DATA SHOWN >>

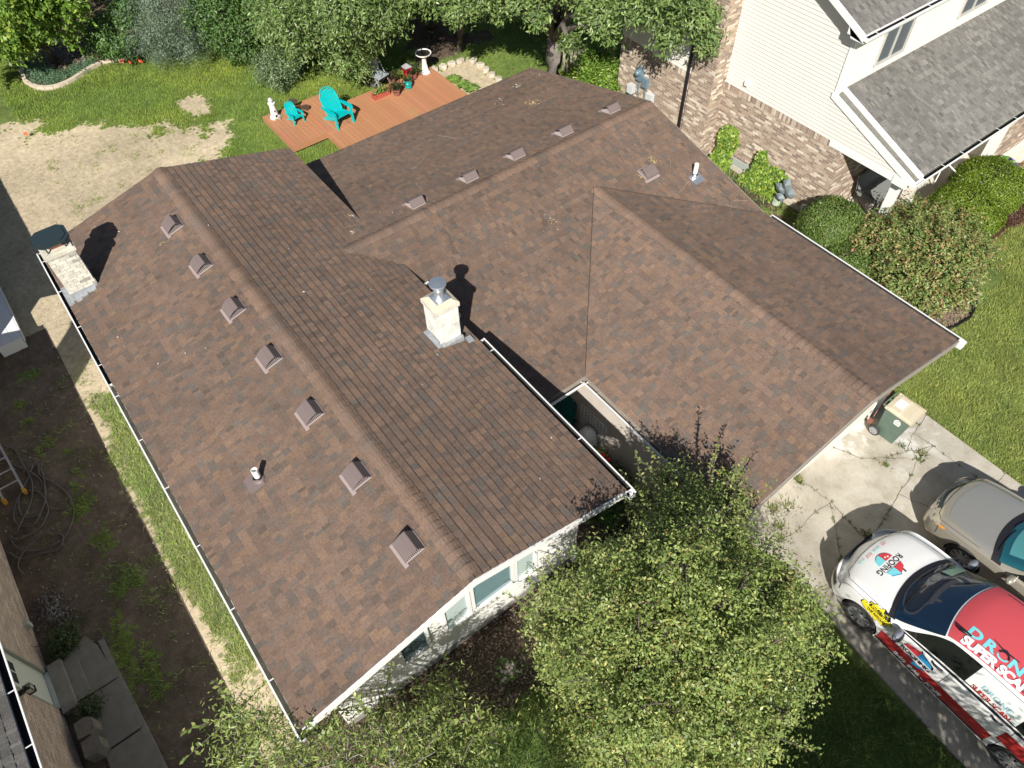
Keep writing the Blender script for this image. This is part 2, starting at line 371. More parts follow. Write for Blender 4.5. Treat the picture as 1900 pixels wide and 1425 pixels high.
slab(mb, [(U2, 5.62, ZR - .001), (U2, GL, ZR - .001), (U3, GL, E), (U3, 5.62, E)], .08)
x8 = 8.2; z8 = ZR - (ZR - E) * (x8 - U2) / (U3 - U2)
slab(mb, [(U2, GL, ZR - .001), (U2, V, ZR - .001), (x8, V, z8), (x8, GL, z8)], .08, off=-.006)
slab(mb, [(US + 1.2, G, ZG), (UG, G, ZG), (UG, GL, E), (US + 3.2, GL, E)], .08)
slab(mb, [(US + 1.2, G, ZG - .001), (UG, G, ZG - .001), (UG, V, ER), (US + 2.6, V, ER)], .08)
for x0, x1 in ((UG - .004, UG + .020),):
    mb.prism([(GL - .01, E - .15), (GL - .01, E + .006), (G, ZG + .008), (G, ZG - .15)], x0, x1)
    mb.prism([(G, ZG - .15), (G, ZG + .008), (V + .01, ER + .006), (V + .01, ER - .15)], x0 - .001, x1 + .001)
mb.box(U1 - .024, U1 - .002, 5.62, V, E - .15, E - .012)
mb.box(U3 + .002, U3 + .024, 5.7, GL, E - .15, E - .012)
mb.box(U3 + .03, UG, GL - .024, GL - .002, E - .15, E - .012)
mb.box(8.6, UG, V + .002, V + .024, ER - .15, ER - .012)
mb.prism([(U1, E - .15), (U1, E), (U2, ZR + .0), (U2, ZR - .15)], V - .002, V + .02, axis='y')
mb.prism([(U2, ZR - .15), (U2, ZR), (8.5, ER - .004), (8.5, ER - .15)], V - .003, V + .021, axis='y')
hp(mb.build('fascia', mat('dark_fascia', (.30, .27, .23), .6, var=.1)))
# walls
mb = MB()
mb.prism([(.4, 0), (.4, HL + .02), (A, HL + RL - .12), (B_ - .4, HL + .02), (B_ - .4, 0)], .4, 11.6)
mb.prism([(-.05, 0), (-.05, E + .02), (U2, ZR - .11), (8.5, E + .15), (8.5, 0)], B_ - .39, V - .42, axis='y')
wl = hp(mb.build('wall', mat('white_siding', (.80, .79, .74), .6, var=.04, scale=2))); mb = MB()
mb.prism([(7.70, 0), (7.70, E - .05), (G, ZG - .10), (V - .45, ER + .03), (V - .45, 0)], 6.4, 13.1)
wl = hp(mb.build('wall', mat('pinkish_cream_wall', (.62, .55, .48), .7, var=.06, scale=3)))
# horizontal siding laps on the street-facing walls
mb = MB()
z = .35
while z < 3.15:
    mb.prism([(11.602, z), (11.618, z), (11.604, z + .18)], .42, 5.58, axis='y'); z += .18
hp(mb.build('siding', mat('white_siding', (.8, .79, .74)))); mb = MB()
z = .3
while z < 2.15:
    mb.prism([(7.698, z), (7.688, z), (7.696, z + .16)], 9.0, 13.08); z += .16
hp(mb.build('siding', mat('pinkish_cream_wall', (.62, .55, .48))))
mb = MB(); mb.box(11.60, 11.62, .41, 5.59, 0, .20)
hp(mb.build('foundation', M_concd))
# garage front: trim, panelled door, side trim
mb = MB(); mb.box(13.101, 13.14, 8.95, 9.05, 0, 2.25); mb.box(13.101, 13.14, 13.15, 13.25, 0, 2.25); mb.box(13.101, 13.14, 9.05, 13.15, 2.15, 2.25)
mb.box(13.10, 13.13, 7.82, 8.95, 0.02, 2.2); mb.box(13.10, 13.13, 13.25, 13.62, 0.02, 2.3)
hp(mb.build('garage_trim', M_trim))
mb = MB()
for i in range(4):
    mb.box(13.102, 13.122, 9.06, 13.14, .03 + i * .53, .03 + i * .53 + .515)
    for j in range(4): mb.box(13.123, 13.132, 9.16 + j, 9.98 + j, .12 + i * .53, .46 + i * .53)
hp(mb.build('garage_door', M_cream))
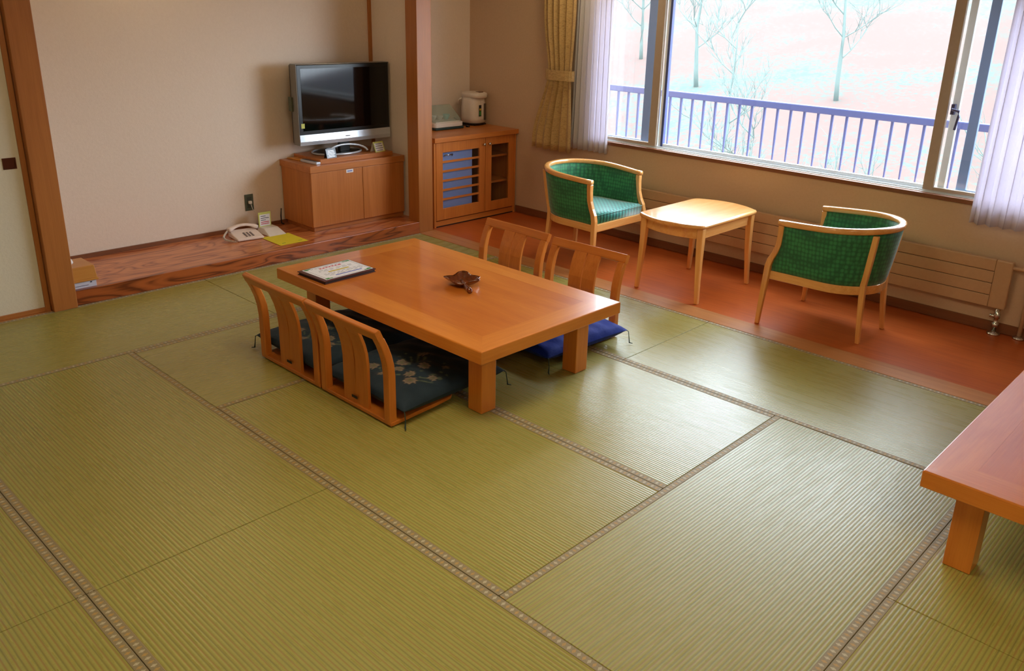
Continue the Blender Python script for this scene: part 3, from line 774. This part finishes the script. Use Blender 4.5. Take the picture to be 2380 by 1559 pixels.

EXERCISE INSTRUCTIONS >>
Retype each entry precisely. Skip images entirely.

RESULT OF THE EXERCISE >>
Keep writing the Blender script for this image. This is part 2, starting at line 371. More parts follow. Write for Blender 4.5. Treat the picture as 1900 pixels wide and 1425 pixels high.
slab(mb, [(U2, 5.62, ZR - .001), (U2, GL, ZR - .001), (U3, GL, E), (U3, 5.62, E)], .08)
x8 = 8.2; z8 = ZR - (ZR - E) * (x8 - U2) / (U3 - U2)
slab(mb, [(U2, GL, ZR - .001), (U2, V, ZR - .001), (x8, V, z8), (x8, GL, z8)], .08, off=-.006)
slab(mb, [(US + 1.2, G, ZG), (UG, G, ZG), (UG, GL, E), (US + 3.2, GL, E)], .08)
slab(mb, [(US + 1.2, G, ZG - .001), (UG, G, ZG - .001), (UG, V, ER), (US + 2.6, V, ER)], .08)
for x0, x1 in ((UG - .004, UG + .020),):
    mb.prism([(GL - .01, E - .15), (GL - .01, E + .006), (G, ZG + .008), (G, ZG - .15)], x0, x1)
    mb.prism([(G, ZG - .15), (G, ZG + .008), (V + .01, ER + .006), (V + .01, ER - .15)], x0 - .001, x1 + .001)
mb.box(U1 - .024, U1 - .002, 5.62, V, E - .15, E - .012)
mb.box(U3 + .002, U3 + .024, 5.7, GL, E - .15, E - .012)
mb.box(U3 + .03, UG, GL - .024, GL - .002, E - .15, E - .012)
mb.box(8.6, UG, V + .002, V + .024, ER - .15, ER - .012)
mb.prism([(U1, E - .15), (U1, E), (U2, ZR + .0), (U2, ZR - .15)], V - .002, V + .02, axis='y')
mb.prism([(U2, ZR - .15), (U2, ZR), (8.5, ER - .004), (8.5, ER - .15)], V - .003, V + .021, axis='y')
hp(mb.build('fascia', mat('dark_fascia', (.30, .27, .23), .6, var=.1)))
# walls
mb = MB()
mb.prism([(.4, 0), (.4, HL + .02), (A, HL + RL - .12), (B_ - .4, HL + .02), (B_ - .4, 0)], .4, 11.6)
mb.prism([(-.05, 0), (-.05, E + .02), (U2, ZR - .11), (8.5, E + .15), (8.5, 0)], B_ - .39, V - .42, axis='y')
wl = hp(mb.build('wall', mat('white_siding', (.80, .79, .74), .6, var=.04, scale=2))); mb = MB()
mb.prism([(7.70, 0), (7.70, E - .05), (G, ZG - .10), (V - .45, ER + .03), (V - .45, 0)], 6.4, 13.1)
wl = hp(mb.build('wall', mat('pinkish_cream_wall', (.62, .55, .48), .7, var=.06, scale=3)))
# horizontal siding laps on the street-facing walls
mb = MB()
z = .35
while z < 3.15:
    mb.prism([(11.602, z), (11.618, z), (11.604, z + .18)], .42, 5.58, axis='y'); z += .18
hp(mb.build('siding', mat('white_siding', (.8, .79, .74)))); mb = MB()
z = .3
while z < 2.15:
    mb.prism([(7.698, z), (7.688, z), (7.696, z + .16)], 9.0, 13.08); z += .16
hp(mb.build('siding', mat('pinkish_cream_wall', (.62, .55, .48))))
mb = MB(); mb.box(11.60, 11.62, .41, 5.59, 0, .20)
hp(mb.build('foundation', M_concd))
# garage front: trim, panelled door, side trim
mb = MB(); mb.box(13.101, 13.14, 8.95, 9.05, 0, 2.25); mb.box(13.101, 13.14, 13.15, 13.25, 0, 2.25); mb.box(13.101, 13.14, 9.05, 13.15, 2.15, 2.25)
mb.box(13.10, 13.13, 7.82, 8.95, 0.02, 2.2); mb.box(13.10, 13.13, 13.25, 13.62, 0.02, 2.3)
hp(mb.build('garage_trim', M_trim))
mb = MB()
for i in range(4):
    mb.box(13.102, 13.122, 9.06, 13.14, .03 + i * .53, .03 + i * .53 + .515)
    for j in range(4): mb.box(13.123, 13.132, 9.16 + j, 9.98 + j, .12 + i * .53, .46 + i * .53)
hp(mb.build('garage_door', M_cream))
Continue the Blender Python script for this scene: part 3, from line 774. This part finishes the script. Use Blender 4.5. Take the picture to be 2380 by 1559 pixels.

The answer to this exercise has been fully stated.